The site has an extraordinary history and includes a theatre, built by the actor Konstantin Stanislavsky, son of the original owner, and famed as the inventor of the Method acting system. This theatre is celebrated for hosting the first performance of Chekhov’s ‘Cherry Orchard’ and has been refurbished to become a new focal point of cultural activity in Moscow.
The redevelopment of this site has, from the outset, been considered as both an architectural and urban landscape scheme. The project's fully integrated landscaping – also designed by the practice – seamlessly links the constituent elements, unifying the development as a whole. By physically and visually integrating the landscape with the architectural elements, the practice has created a socially permeable site – a completely new concept in Moscow, where the majority of developments are gated.
The project is a model of sustainability both in construction and in-use.
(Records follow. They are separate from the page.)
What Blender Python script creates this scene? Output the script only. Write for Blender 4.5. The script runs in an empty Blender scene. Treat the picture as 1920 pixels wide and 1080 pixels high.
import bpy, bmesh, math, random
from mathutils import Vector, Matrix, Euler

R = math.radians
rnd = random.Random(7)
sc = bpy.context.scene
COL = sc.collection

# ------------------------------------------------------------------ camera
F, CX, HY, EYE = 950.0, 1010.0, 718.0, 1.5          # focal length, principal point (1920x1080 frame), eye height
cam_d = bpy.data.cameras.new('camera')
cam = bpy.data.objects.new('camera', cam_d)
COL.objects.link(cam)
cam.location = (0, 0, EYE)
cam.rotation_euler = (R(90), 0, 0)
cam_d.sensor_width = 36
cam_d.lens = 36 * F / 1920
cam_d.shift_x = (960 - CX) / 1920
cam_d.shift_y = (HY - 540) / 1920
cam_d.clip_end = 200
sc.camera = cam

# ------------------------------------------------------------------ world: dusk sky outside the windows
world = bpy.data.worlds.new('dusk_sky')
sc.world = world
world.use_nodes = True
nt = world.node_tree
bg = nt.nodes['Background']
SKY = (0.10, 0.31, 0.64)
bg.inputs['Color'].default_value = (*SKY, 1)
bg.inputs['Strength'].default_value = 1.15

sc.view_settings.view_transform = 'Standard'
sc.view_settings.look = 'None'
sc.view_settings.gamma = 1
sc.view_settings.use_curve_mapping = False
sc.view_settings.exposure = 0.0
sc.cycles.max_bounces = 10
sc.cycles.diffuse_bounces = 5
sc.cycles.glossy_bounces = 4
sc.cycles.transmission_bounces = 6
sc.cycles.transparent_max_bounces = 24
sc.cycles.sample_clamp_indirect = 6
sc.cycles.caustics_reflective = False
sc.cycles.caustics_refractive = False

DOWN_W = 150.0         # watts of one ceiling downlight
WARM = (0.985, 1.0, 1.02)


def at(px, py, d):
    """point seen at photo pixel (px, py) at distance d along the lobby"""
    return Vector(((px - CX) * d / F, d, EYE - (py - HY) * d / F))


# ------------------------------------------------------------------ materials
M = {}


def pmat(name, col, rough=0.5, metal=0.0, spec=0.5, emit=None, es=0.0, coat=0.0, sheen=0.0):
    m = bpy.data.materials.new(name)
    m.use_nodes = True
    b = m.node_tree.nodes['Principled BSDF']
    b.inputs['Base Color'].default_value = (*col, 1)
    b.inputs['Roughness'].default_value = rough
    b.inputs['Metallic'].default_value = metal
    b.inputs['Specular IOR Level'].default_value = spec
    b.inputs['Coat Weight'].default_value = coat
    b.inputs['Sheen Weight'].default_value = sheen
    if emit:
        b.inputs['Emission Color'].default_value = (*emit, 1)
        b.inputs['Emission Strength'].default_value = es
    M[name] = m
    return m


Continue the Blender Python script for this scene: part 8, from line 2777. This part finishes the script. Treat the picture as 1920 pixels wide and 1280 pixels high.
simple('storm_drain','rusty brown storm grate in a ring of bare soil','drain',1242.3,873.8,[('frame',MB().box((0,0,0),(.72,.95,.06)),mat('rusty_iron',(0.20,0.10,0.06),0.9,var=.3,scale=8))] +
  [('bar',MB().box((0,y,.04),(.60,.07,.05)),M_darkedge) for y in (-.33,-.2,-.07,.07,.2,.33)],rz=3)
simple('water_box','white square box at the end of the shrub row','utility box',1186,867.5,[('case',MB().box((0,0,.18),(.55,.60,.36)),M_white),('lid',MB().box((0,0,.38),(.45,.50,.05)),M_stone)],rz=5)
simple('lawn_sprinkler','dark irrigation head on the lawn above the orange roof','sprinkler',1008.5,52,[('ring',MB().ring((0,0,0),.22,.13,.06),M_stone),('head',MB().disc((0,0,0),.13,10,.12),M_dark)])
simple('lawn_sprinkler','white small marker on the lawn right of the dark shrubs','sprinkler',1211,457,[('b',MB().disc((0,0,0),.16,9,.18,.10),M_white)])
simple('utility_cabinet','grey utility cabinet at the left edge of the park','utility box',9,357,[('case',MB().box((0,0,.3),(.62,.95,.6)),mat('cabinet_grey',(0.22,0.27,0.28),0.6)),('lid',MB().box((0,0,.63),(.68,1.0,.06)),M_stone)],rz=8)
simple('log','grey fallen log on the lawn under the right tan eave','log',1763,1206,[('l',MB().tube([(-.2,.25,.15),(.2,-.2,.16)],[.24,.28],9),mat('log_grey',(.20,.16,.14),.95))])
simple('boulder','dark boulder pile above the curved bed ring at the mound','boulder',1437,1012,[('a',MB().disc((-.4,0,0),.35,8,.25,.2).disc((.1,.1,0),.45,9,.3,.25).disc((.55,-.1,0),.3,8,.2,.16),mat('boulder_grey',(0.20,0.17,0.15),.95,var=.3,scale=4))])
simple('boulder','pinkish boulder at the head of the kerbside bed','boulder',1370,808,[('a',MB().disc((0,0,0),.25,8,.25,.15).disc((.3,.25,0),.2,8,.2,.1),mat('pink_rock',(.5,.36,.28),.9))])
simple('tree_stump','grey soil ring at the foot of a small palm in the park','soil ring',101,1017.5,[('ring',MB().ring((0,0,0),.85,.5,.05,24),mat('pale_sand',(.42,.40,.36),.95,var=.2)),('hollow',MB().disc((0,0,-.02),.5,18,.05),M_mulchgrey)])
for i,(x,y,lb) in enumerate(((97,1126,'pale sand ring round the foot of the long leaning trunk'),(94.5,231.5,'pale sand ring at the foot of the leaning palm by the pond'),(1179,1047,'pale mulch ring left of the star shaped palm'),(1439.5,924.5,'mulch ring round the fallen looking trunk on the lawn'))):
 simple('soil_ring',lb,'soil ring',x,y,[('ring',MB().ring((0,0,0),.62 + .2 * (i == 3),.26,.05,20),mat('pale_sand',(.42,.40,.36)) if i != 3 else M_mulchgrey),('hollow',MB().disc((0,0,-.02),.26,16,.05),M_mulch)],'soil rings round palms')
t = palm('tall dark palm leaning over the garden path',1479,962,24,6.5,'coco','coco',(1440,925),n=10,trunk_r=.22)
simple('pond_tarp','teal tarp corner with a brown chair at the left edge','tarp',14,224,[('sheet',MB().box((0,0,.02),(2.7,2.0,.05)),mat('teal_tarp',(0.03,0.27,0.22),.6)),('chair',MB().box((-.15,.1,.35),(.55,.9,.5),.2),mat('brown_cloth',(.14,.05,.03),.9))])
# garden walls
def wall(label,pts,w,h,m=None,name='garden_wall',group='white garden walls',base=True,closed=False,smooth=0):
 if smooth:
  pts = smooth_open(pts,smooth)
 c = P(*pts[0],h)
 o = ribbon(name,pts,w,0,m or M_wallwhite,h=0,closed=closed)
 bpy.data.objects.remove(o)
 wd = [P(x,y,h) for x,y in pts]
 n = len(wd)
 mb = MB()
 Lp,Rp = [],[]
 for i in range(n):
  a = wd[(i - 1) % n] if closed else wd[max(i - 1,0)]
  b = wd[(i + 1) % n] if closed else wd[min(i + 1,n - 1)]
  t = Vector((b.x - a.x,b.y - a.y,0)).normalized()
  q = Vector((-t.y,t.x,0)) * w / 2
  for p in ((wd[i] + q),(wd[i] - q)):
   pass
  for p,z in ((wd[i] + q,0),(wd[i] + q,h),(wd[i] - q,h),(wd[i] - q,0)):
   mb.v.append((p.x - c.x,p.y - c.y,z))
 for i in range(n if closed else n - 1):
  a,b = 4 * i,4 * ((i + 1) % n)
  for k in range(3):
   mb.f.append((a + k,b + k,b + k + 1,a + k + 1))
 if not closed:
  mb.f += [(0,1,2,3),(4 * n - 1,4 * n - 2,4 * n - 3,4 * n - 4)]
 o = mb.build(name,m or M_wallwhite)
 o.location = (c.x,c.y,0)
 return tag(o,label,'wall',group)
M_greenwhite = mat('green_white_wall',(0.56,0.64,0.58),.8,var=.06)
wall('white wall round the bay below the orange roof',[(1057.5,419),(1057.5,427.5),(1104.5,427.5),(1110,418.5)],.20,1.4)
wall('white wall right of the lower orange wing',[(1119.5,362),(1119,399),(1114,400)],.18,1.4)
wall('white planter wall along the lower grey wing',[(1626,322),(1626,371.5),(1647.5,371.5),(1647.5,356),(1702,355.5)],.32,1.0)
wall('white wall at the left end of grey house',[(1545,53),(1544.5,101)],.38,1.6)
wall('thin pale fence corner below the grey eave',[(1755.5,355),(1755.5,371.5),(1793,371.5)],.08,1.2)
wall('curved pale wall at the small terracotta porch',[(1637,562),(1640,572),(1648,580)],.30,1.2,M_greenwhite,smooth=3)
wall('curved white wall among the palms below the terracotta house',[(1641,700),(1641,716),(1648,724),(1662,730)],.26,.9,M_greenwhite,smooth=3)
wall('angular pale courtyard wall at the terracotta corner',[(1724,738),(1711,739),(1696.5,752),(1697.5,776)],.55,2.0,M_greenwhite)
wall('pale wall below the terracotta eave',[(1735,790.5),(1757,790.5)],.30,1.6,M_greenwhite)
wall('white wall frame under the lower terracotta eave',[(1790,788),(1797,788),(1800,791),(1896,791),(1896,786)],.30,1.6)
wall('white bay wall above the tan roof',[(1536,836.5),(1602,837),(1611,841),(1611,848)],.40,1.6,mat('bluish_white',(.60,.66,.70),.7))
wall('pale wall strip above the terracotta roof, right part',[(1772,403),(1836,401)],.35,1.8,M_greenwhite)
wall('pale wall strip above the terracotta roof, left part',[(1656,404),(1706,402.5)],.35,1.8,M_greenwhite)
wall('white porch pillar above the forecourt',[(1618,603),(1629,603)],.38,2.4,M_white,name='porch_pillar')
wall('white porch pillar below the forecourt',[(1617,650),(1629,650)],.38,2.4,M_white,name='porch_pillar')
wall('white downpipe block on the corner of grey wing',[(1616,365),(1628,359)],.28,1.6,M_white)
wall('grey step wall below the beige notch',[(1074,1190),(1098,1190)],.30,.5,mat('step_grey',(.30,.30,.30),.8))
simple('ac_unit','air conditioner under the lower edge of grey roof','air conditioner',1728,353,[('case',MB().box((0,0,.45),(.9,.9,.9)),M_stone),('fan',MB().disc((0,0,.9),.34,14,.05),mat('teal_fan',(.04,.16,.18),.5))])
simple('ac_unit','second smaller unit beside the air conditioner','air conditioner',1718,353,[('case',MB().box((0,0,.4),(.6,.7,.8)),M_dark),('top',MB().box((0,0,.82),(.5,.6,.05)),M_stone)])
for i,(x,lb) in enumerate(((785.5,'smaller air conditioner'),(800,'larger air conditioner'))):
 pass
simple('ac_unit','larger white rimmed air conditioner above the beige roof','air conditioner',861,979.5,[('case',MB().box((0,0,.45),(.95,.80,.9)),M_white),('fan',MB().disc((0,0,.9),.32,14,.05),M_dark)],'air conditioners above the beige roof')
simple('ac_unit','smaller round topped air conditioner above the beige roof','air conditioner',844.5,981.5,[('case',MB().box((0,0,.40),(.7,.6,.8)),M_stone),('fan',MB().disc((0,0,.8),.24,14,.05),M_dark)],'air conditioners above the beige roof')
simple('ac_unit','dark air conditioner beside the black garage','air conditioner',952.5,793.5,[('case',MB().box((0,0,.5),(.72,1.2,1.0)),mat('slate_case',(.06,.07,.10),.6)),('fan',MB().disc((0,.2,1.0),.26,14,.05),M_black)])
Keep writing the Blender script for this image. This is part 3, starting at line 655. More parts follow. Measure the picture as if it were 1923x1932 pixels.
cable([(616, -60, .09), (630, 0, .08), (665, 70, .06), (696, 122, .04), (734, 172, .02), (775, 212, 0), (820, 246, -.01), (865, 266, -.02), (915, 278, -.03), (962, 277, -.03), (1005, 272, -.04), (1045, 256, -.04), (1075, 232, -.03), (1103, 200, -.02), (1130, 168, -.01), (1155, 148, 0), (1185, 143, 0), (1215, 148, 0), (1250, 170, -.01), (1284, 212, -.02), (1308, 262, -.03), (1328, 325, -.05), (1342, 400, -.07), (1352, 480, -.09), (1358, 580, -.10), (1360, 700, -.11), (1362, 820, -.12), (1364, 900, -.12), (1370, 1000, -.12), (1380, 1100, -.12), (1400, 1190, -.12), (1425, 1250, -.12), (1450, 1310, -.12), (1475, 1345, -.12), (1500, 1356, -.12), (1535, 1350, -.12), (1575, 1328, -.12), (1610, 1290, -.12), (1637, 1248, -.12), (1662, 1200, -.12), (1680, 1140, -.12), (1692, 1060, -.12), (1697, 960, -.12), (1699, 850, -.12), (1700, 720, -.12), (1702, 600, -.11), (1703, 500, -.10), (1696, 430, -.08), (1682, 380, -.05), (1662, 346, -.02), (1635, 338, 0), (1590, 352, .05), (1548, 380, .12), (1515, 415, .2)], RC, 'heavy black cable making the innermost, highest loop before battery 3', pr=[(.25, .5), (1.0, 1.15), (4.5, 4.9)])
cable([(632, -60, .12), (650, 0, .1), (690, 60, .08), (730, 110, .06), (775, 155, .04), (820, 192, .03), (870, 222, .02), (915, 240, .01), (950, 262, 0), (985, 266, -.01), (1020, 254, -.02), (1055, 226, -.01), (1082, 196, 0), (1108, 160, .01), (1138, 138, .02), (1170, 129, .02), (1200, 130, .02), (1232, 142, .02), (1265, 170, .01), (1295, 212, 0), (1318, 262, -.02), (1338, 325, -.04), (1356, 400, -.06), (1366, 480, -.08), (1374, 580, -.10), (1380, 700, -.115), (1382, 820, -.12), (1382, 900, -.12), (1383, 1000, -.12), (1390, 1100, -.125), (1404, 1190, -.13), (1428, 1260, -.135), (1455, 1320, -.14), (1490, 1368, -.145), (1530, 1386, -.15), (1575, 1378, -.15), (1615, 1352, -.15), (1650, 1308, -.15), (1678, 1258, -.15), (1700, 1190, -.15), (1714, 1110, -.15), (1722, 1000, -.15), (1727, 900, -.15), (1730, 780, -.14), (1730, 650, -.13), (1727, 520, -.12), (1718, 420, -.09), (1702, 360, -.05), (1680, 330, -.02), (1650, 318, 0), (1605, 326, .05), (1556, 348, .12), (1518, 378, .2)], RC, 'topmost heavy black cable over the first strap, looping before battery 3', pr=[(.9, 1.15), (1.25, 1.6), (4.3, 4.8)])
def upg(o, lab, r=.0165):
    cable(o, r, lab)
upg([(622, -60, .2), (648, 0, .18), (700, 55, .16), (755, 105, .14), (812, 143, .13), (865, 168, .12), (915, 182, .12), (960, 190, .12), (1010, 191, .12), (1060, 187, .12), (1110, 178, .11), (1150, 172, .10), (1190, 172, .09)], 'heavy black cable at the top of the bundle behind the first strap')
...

The scheme favours passive, well designed buildings rather than overly elaborate environmental systems. The new buildings within the Stanislavsky Factory maximise the use of natural daylight whilst minimising solar gain through intelligent use of landscape, brise soleils and building orientation.
The design not only considers summer conditions but also the effects of harsh Russian winters, using simple, cost-effective measures including highly insulated claddings and roof linings as well as triple glazing and high quality detailing to reduce heating costs. All lighting incorporated within the landscape is provided via photoelectric sensors and a number of renewable technology trials implementing wind turbine, rainwater recycling and PV installations are proposed, to be integrated across the site after the outcomes have been analysed.